Pictures are not part of the copy. Give again exactly the lines from the one with "Write a Blender" to the one with "scene.camera = cam", inclusive.
|---|
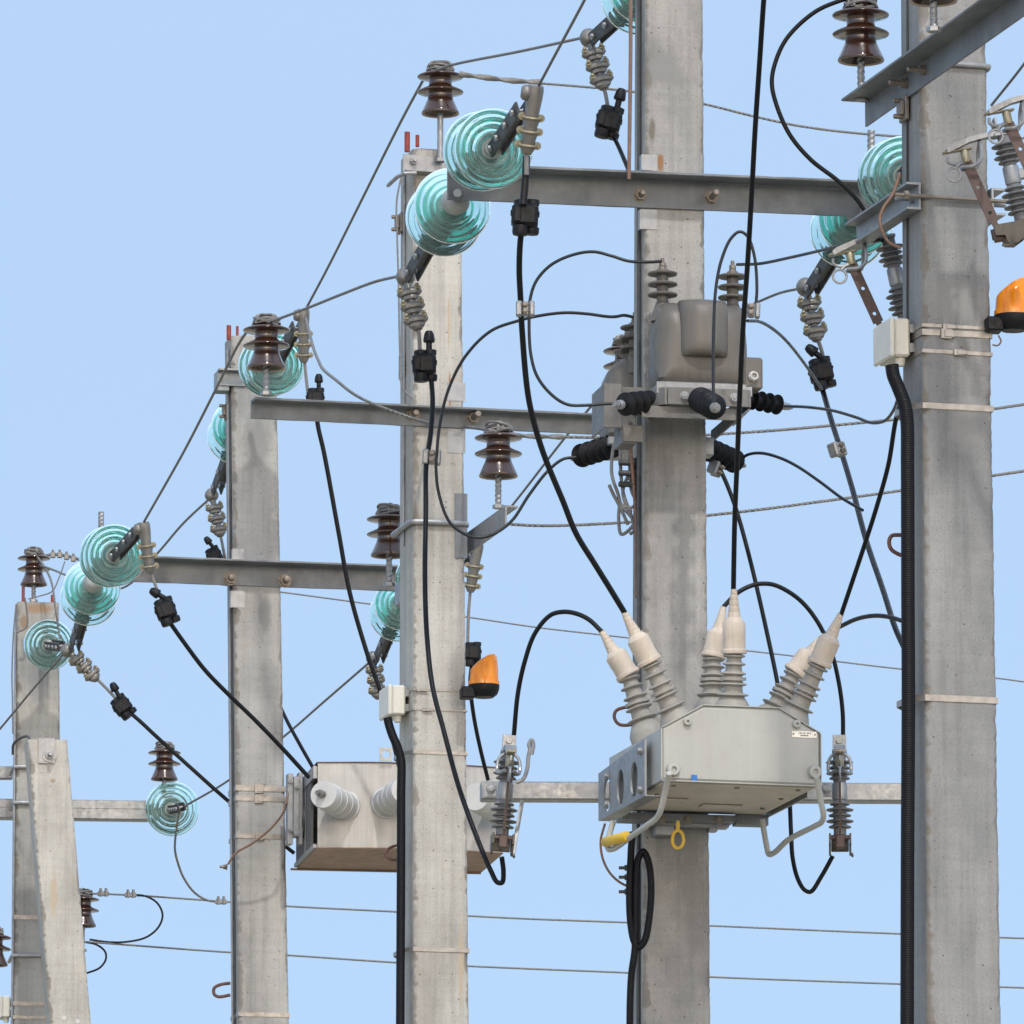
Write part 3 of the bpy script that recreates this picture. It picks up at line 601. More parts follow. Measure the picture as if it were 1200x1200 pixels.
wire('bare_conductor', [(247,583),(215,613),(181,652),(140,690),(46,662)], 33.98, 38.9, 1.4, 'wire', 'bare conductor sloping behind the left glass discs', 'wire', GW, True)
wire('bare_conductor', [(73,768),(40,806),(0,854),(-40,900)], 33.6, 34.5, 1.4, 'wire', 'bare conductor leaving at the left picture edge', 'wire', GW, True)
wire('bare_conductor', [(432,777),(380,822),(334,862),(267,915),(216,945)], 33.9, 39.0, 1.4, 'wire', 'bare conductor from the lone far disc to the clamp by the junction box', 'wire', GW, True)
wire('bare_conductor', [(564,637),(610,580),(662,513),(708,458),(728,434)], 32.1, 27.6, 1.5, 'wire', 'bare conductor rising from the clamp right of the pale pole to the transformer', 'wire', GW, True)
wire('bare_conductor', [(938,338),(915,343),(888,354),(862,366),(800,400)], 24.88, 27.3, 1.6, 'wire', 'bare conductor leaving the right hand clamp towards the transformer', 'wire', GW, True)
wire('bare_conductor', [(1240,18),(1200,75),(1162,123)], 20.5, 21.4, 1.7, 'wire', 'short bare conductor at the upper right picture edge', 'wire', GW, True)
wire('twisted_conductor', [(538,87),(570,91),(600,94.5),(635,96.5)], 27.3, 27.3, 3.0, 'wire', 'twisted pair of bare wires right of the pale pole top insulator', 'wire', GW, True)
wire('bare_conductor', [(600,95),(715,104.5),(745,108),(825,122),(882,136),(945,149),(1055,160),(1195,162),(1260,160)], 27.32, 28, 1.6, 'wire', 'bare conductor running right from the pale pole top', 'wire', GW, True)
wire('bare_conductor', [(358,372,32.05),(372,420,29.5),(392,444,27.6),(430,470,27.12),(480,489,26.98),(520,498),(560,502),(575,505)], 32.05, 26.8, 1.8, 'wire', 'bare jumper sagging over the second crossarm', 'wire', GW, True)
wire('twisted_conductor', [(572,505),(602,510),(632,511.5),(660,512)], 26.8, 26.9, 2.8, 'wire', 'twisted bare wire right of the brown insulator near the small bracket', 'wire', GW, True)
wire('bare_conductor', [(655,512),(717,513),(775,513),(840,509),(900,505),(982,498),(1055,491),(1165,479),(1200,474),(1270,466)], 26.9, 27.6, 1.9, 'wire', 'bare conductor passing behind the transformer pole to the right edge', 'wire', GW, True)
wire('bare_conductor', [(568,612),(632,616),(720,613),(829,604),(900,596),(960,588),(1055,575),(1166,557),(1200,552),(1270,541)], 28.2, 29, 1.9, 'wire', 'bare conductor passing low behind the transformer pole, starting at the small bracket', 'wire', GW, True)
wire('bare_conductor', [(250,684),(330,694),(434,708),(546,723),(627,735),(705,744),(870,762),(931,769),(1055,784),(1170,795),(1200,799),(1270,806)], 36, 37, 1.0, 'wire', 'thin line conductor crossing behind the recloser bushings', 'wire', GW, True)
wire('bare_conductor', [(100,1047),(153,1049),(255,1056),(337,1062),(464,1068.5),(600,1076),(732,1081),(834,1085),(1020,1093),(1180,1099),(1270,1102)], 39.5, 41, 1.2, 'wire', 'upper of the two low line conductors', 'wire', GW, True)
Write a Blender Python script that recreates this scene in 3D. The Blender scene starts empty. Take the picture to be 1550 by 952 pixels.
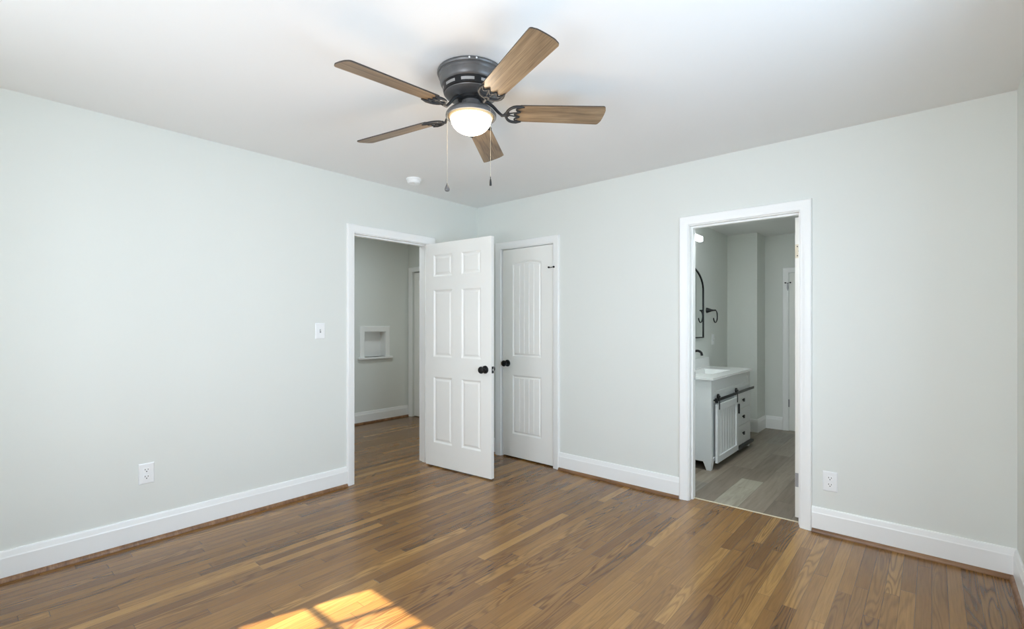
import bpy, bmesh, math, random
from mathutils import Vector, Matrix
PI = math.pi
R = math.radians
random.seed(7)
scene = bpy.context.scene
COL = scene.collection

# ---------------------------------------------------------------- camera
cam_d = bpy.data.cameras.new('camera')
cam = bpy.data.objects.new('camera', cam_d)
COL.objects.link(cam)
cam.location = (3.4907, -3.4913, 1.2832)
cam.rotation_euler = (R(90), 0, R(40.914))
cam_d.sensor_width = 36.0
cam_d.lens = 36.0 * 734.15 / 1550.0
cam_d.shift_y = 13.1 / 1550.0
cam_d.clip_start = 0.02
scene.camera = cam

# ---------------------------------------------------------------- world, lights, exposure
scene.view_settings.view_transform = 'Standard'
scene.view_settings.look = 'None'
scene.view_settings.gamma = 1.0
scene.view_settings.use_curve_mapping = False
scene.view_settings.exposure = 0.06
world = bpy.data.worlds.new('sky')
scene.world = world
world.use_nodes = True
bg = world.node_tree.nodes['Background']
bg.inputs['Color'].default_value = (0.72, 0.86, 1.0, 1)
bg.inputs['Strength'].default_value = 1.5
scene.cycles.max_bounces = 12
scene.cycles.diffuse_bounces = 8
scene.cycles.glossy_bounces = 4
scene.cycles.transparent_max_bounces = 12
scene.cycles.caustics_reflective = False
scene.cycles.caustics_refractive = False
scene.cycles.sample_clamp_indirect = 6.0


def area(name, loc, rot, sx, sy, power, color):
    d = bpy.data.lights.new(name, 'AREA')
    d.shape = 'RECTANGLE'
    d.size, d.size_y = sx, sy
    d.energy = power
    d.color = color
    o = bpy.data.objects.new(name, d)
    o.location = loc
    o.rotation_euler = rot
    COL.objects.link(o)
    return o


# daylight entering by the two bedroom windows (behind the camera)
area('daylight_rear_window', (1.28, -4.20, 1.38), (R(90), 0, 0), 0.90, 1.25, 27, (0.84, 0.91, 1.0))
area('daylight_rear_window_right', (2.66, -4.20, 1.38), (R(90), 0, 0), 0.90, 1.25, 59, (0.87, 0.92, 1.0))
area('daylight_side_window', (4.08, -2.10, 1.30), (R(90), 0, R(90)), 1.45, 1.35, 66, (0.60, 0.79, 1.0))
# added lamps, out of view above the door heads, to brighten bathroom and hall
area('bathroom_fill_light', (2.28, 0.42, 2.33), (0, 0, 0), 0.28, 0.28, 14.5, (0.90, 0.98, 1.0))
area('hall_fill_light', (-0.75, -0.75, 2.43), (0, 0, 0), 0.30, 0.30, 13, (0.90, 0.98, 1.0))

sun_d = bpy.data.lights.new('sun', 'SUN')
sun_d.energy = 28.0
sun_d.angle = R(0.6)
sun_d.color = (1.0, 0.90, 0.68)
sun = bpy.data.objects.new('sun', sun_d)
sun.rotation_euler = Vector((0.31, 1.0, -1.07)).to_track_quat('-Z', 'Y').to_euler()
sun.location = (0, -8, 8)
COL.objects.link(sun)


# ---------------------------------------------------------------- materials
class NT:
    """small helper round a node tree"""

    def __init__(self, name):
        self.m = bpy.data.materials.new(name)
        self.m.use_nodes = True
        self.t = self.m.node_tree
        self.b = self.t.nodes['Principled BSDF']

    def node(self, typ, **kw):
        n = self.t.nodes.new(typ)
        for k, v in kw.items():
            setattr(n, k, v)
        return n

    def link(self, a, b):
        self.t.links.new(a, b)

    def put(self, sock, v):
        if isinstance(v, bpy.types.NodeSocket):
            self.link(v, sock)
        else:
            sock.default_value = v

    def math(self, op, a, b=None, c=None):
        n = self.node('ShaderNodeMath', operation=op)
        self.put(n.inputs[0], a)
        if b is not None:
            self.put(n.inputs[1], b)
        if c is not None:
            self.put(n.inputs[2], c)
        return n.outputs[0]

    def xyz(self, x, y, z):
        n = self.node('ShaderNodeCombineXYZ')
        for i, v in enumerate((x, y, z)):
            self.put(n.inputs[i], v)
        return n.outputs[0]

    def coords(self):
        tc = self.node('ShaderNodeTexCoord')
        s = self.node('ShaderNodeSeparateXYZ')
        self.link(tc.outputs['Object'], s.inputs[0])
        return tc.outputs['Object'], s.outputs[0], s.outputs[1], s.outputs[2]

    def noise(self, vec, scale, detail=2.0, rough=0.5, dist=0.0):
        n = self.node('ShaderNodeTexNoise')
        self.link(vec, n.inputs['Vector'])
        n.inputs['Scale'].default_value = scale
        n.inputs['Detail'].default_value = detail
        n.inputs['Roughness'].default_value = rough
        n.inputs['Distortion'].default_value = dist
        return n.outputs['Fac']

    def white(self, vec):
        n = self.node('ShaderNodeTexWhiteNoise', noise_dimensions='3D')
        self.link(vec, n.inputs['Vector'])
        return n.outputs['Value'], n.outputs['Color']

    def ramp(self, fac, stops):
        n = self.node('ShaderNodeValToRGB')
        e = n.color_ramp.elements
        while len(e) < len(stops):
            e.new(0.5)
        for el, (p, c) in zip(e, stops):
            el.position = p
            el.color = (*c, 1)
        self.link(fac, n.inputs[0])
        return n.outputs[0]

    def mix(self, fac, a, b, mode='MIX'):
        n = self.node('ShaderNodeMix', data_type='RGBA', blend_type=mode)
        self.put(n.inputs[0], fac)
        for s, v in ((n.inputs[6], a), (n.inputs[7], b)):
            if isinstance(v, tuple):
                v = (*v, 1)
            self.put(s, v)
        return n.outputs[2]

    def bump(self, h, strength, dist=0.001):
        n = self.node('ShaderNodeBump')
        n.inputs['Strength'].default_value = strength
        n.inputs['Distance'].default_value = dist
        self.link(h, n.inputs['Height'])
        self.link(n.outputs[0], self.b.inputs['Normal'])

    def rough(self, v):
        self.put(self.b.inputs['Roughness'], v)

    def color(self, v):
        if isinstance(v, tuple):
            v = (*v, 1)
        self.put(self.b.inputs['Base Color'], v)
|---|
* [Task output]:
Write a Blender Python script that recreates this scene in 3D. The Blender scene starts empty. Take the picture to be 1550 by 952 pixels.
import bpy, bmesh, math, random
from mathutils import Vector, Matrix
PI = math.pi
R = math.radians
random.seed(7)
scene = bpy.context.scene
COL = scene.collection

# ---------------------------------------------------------------- camera
cam_d = bpy.data.cameras.new('camera')
cam = bpy.data.objects.new('camera', cam_d)
COL.objects.link(cam)
cam.location = (3.4907, -3.4913, 1.2832)
cam.rotation_euler = (R(90), 0, R(40.914))
cam_d.sensor_width = 36.0
cam_d.lens = 36.0 * 734.15 / 1550.0
cam_d.shift_y = 13.1 / 1550.0
cam_d.clip_start = 0.02
scene.camera = cam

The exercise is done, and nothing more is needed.